State Department spokesman Charles E. Redman, acknowledging concern about Shultz’s trip, said ″we are taking all the necessary steps to insure that we have secure communications in Moscow by the time of the secretary’s visit.″

″We are working with technical experts from other U.S. government agencies to insure that the secretary has the kind of security that he needs for his upcoming trip,″ Redman said. ″The secretary will be able to do what he needs to do.″

He repeated an announcement that the investigators are assuming, for purposes of their probe, a ″worst case″ scenario.

Meanwhile, it was reported today that President Reagan was warned two years ago by his Foreign Intelligence Advisory Board, a group of private citizens, that the U.S. embassy in Moscow was vulnerable to Soviet espionage.

The New York Times, quoting government officials who were not named, said the report helped persuade Reagan to decrease the number of Soviet employees at the embassy, but resulted in few changes in security procedures.

White House spokesman Ben Jarrett and State Department spokeswoman Deborah Cavin had no comment on the story. Texas billionaire H. Ross Perot, a member who resigned from the panel after the report went to Reagan, could not be reached for comment, his spokesman said.

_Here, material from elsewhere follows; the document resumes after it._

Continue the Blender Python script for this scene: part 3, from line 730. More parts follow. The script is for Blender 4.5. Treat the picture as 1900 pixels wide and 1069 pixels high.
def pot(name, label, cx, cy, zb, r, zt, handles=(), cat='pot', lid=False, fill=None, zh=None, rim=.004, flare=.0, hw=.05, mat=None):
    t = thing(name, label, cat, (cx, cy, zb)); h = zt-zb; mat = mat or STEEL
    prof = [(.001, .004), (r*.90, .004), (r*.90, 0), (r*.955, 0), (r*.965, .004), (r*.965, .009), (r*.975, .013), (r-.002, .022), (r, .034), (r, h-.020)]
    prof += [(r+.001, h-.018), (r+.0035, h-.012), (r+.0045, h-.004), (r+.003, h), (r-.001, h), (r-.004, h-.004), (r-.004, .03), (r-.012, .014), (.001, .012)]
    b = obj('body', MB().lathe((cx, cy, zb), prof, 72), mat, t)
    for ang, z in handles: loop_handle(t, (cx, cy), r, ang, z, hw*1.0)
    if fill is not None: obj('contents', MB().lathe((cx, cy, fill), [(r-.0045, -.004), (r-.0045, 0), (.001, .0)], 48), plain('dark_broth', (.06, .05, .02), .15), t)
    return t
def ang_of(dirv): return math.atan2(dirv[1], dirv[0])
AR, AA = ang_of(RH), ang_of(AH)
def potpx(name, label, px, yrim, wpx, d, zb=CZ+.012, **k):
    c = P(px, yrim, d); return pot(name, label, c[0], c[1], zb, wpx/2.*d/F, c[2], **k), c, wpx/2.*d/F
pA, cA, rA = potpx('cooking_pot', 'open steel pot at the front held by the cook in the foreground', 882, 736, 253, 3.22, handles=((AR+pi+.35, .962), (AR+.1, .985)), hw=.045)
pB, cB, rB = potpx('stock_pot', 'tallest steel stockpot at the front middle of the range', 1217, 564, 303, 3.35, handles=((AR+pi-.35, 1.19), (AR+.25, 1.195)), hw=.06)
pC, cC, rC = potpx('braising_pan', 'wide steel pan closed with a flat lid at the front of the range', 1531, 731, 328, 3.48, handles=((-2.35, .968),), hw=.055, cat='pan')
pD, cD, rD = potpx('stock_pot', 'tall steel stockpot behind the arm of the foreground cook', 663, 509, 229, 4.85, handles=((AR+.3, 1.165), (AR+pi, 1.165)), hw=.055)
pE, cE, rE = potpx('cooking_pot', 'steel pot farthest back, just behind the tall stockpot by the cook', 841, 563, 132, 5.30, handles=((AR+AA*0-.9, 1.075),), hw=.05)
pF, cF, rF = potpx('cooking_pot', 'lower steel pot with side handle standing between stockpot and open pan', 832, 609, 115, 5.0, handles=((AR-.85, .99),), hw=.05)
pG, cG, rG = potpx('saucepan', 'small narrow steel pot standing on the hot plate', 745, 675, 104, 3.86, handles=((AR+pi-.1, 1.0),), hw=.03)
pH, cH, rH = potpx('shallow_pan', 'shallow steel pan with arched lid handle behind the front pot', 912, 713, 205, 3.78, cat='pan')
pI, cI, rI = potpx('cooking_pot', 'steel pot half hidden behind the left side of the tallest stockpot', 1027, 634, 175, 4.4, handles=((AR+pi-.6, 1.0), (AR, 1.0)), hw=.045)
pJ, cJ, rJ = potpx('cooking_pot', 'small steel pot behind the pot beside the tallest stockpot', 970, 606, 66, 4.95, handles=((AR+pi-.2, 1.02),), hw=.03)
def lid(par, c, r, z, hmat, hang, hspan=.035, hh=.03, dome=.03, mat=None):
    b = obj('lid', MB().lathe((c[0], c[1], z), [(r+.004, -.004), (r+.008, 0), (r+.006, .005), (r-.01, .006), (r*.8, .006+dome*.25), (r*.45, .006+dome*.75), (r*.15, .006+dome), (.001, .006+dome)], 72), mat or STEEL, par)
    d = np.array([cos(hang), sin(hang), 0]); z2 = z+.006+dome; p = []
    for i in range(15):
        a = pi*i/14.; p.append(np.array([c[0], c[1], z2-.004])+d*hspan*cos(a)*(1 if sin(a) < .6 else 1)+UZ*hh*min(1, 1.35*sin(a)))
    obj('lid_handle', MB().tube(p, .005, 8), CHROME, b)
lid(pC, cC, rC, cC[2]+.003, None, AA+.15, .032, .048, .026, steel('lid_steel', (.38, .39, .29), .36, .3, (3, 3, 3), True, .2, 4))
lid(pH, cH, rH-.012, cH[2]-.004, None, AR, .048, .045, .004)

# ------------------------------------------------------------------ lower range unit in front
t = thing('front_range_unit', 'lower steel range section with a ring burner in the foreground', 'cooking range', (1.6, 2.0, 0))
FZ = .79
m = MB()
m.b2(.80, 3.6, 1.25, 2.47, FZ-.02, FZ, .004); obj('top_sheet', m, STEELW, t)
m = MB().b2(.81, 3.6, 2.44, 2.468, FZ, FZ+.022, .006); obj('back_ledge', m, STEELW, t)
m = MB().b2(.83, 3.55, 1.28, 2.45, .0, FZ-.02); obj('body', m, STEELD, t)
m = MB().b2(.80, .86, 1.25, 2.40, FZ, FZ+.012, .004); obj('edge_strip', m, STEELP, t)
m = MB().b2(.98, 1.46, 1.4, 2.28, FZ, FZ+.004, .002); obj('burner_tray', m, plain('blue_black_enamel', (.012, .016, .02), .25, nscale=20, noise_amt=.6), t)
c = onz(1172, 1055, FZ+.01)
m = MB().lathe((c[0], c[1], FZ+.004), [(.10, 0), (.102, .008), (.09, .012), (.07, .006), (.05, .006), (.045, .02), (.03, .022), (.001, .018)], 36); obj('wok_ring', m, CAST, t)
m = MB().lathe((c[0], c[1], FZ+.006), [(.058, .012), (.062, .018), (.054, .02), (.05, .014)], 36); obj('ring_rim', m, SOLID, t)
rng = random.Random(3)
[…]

Shultz’s trip, planned before allegations that activities by two Marine guards compromised security at the embassy, is part of the long-standing U.S.-Soviet effort to narrow differences on arms control and perhaps plan for President Reagan’s third summit with Soviet leader Mikhail Gorbachev.

Redman declined to say whether Shultz would raise the spying affair - allegations that Marine guards Sgt. Clayton Lonetree and Cpl. Arnold Bracy were enticed by women into providing embassy secrets to the Soviets.

There has been special concern about the security of communications in the embassy because of allegations that Soviet agents were allowed to roam top secret workplaces where communications equipment is kept.

Both men are in custody at the Marine base in Quantico, Va. and a third member of the 28-Marine guard detachment, Staff Sgt. Robert S. Stufflebeam, is being detained on suspicion of having improperly socialized with a Soviet woman.

Under long-standing procedures, the Marines at embassies are responsible for making sweeps through missions at night to make sure classified material is properly put away. In Moscow, as at other sensitive posts, they also are required to report social contacts with local citizens.

Marine guard detatchments at embassies are headed by enlisted men and report to State Department regional security officers, who bear the ultimate responsibility for protecting the missions.

In recent days, with publicity about the Moscow affair mushrooming and reports from the Soviet capital of loose control over the Marine detachment, military officials have complained privately that young Marines have been publicly identified as the targets of the intelligence review and that the State Department’s overall responsibility has received less public attention.

The department announced on Monday that all 28 Marines in the detachment were being rotated to the United States and that they would be replaced by other marine guards.

On Thursday, Redman announced that the current regional security officer assigned to the embassy, Frederick Mecke, is temporarily returning to Washington to consult with various security officials.

″He is a key person in the chain of command and as a consequence is in a position to know how things developed there,″ Redman said.

″We’re going to be talking to everyone at the embassy,″ Redman said. ″Certainly the RSO falls into that category.″ A new officer will be sent to take his place, the spokesman said.

Mecke joined the State Department in 1976 and has served as a security officer in Washington, San Salvador, El Salvador; Nairobi, Kenya; and Managua, Nicaragua.

The department said he was assigned to Moscow in August 1985. Lonetree served in Moscow from September 1984 to March 1986.